During a choreographed protest for unionization at 13 airport-area hotels and for immigrant right's, Marlen Rios-Hernandez, music major, and Gredma Casasola, bio-chemistry major, were arrested for blocking the street in front of the Westin Hotel near Los Angeles International Airport.
Rios-Hernandez and Casasola, both FMLA members, and several other area students, workers, clergymen, professors and politicians sat back to back in front of the Hilton and Westin hotels on Century Boulevard, while approximately 3,000 people joined in marching from Archibald Avenue to the two hotels.
"It's not wanting to get arrested, it's the cause of what it represents," Casasola said, before her and the rest of the protestors were booked for civil disobedience.
She and Rios-Hernandez heard about this protest and signed up at a speech labor activist Dolores Huerta gave at El Camino College. Huerta encouraged them to sign up.
The local chapter of the hotel and restaurant employees union Unite Here has been trying to unionize the more than 3,000 airport hotel workers, most of whom are from Latin America, for some time. Untie Here is looking for fairer wages for the workers.
According to the union these employees earn about 20 percent less than similar workers make elsewhere in the city.
A large part of the well-planned protest was organized by We Are America, the immigrant rights group that helped organize the "Day without an Immigrant" march that drew more than 4,000 protestors to downtown Los Angeles on May 1.
Before the protest police were expecting around 2,000 people, according to Lt. Dennis Kato of the LAPD.
Due to the well-organized nature of the event Kato expected it to be "very peaceful."
"We worked with the (We are America Coalition) and they have been very cooperative."

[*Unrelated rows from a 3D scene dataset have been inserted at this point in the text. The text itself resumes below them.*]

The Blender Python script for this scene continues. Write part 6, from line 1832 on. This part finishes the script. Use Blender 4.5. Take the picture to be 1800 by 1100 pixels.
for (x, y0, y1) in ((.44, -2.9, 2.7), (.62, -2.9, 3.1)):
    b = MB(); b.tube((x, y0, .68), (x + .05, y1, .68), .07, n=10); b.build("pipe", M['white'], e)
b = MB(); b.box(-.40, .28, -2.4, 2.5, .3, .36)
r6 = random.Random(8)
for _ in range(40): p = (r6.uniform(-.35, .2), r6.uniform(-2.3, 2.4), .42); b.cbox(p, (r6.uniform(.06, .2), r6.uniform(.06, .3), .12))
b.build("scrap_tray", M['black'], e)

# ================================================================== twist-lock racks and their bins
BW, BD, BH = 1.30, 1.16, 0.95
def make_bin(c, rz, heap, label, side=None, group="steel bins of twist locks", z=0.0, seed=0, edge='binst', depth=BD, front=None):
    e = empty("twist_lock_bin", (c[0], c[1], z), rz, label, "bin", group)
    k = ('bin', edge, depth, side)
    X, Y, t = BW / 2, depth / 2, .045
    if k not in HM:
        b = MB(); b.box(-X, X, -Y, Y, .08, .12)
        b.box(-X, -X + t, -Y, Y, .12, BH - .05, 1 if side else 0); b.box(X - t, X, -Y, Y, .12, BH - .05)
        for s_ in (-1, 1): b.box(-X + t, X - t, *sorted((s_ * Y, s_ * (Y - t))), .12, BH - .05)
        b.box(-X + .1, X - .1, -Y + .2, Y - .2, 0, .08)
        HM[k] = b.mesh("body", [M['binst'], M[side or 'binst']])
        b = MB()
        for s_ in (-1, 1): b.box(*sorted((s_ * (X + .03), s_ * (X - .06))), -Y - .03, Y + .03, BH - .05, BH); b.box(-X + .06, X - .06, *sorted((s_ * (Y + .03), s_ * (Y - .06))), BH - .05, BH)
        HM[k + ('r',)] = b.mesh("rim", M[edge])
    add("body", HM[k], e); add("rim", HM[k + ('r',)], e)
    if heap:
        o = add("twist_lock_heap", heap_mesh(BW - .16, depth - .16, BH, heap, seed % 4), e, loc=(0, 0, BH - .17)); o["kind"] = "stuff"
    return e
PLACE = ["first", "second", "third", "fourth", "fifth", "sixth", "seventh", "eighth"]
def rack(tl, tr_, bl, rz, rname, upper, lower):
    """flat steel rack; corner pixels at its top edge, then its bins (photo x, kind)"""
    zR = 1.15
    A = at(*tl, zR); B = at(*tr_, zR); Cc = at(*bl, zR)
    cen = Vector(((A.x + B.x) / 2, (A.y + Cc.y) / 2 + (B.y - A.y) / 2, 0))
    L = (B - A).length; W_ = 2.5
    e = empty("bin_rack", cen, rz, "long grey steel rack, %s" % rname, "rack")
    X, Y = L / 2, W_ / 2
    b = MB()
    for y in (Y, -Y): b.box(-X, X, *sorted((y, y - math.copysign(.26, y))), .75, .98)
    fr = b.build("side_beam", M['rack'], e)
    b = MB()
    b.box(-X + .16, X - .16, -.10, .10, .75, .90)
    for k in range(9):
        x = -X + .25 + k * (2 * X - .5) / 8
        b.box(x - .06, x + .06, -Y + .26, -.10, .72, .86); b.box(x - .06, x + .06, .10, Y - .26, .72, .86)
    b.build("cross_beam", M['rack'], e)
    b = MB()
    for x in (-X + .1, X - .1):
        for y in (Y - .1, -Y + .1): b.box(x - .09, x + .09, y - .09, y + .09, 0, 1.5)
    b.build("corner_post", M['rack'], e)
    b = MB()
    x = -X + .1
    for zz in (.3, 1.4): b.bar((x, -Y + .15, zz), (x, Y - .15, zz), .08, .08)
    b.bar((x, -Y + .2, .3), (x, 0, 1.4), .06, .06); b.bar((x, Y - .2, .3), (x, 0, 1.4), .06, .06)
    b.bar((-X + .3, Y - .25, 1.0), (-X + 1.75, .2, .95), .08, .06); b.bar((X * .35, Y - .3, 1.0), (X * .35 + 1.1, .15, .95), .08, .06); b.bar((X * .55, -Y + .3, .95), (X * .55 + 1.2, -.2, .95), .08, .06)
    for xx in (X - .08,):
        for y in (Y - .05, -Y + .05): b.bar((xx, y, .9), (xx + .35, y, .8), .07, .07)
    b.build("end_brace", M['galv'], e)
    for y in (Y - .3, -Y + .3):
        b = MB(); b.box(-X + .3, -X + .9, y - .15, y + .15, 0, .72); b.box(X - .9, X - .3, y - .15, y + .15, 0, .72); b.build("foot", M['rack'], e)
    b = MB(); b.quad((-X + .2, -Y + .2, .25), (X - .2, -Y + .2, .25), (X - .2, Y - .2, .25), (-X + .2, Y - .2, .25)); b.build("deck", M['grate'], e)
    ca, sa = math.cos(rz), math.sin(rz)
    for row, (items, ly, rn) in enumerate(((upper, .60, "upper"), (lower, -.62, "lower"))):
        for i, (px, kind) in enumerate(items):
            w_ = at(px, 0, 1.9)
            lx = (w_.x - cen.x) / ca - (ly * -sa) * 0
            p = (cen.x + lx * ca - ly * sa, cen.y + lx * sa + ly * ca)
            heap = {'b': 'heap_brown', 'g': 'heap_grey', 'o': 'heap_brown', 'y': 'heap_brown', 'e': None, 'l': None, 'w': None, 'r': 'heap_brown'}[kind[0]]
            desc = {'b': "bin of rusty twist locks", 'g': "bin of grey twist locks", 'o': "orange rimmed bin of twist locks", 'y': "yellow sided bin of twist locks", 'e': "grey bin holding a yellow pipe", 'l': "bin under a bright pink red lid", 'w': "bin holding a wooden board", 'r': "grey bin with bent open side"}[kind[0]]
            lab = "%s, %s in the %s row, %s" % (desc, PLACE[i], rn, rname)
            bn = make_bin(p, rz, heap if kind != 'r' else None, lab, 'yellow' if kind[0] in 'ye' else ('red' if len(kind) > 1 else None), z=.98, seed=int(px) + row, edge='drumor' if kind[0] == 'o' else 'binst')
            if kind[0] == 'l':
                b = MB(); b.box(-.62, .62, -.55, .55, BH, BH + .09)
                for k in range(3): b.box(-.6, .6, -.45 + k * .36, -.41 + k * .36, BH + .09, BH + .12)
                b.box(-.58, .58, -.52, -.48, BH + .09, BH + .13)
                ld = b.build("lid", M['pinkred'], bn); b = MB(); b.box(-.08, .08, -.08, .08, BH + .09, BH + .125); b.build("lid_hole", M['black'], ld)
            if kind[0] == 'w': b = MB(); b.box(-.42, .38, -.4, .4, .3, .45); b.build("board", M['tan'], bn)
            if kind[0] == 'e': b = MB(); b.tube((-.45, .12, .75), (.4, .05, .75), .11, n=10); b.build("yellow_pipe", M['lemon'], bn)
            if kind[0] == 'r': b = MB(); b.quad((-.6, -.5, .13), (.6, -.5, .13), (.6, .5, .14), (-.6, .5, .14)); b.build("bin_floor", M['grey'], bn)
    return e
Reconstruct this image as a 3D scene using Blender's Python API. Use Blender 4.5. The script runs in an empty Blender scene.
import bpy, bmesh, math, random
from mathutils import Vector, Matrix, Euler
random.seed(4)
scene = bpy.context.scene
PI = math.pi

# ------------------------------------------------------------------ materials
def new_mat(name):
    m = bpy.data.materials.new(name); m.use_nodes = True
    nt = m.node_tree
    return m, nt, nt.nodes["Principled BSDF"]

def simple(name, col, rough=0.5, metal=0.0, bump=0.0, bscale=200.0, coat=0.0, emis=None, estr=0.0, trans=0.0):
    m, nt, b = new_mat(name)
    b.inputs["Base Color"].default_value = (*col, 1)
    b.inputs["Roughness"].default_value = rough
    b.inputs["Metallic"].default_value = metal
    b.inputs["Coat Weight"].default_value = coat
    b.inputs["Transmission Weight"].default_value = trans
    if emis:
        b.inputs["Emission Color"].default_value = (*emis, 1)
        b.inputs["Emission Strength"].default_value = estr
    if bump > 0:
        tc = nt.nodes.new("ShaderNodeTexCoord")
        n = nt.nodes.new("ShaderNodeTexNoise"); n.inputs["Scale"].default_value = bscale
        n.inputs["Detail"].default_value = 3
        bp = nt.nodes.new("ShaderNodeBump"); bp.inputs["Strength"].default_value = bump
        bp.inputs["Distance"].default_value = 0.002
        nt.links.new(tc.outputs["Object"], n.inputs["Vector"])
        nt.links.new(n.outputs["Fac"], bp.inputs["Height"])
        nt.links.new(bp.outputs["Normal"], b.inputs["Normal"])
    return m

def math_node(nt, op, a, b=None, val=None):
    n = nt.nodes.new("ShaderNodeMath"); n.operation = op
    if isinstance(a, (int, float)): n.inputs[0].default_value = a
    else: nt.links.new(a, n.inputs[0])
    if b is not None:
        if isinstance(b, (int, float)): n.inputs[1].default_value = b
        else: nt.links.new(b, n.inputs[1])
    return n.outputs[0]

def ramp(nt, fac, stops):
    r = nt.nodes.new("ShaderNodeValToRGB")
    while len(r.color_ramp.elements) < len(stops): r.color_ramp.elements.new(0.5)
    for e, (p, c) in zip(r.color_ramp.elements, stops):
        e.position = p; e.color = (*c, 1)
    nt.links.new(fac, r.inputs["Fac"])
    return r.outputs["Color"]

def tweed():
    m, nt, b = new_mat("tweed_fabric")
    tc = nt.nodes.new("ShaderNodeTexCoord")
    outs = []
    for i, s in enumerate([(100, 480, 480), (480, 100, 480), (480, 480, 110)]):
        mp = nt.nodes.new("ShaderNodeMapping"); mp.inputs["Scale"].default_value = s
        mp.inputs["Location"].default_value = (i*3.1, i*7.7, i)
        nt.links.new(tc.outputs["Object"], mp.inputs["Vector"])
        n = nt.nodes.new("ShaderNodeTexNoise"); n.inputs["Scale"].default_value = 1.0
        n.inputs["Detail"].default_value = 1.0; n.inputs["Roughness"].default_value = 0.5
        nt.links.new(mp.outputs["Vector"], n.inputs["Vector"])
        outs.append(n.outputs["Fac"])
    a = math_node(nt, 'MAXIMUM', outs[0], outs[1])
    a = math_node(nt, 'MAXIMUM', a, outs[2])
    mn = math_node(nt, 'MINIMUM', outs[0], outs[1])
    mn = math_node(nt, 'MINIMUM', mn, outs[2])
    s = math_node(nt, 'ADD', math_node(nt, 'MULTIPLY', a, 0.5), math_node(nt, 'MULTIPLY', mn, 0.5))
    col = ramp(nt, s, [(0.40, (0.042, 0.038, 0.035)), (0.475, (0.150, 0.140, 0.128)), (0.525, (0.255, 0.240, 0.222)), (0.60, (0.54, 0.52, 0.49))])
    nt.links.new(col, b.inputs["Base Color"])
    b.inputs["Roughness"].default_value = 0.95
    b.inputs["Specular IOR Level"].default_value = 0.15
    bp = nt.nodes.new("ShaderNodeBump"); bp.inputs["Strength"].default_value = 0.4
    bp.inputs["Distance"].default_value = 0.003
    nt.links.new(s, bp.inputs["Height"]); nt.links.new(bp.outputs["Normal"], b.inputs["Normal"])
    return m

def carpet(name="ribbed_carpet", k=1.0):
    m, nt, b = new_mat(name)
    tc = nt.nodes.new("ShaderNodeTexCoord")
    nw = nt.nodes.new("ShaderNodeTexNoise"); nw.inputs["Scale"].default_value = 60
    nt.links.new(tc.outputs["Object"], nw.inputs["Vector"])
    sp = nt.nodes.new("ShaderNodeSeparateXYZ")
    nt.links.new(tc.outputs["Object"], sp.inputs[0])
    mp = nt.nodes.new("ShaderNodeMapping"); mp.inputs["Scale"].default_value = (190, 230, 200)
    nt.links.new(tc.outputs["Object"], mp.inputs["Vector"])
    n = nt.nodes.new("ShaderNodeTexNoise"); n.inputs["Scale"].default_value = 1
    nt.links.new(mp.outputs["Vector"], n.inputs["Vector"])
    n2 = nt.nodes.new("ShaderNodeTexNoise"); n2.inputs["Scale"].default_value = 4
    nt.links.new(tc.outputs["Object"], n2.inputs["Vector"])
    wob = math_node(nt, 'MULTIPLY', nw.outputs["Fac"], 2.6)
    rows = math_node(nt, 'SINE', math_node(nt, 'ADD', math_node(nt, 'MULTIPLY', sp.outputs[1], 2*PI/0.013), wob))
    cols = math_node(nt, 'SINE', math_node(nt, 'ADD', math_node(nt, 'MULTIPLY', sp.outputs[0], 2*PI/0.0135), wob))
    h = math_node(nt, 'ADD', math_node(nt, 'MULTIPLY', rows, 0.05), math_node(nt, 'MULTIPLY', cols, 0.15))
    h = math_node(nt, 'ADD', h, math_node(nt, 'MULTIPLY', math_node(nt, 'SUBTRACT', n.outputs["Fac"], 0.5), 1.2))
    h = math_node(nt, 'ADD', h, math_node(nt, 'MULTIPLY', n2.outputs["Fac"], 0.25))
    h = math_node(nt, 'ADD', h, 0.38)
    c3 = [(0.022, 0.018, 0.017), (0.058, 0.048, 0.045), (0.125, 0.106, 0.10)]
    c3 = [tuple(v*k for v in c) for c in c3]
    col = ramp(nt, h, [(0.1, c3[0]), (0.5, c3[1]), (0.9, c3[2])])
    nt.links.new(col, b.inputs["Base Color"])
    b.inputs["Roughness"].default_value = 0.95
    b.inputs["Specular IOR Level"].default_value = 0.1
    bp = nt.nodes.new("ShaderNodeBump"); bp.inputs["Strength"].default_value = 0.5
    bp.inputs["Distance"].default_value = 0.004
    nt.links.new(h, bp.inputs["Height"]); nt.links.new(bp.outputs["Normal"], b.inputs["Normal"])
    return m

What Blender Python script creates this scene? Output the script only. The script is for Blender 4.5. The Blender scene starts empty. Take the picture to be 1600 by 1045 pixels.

The peace maintained despite a counter protest by the vigilante group known as the Minuetmen Project, which looks to eliminate illegal immigration in the U.S.
At approximately 6:30 p.m. hundreds of policemen were bused in to formally arrest the volunteers and even shot their mug shots on the spot.
Before the staged sit-in, the group of protestors gathered in front of the Radisson hotel on Archibald were Harper and Morello gave well-received performances. Both riled up the crowd with protest songs.
Morello sang part of his song in Spanish and even joined in the chants of "Si se puede!"- "Yes we can!"
The former Rage Against the Machine guitarist, currently of Audioslave, finished his set by yelling that he was willing to be dragged by the police.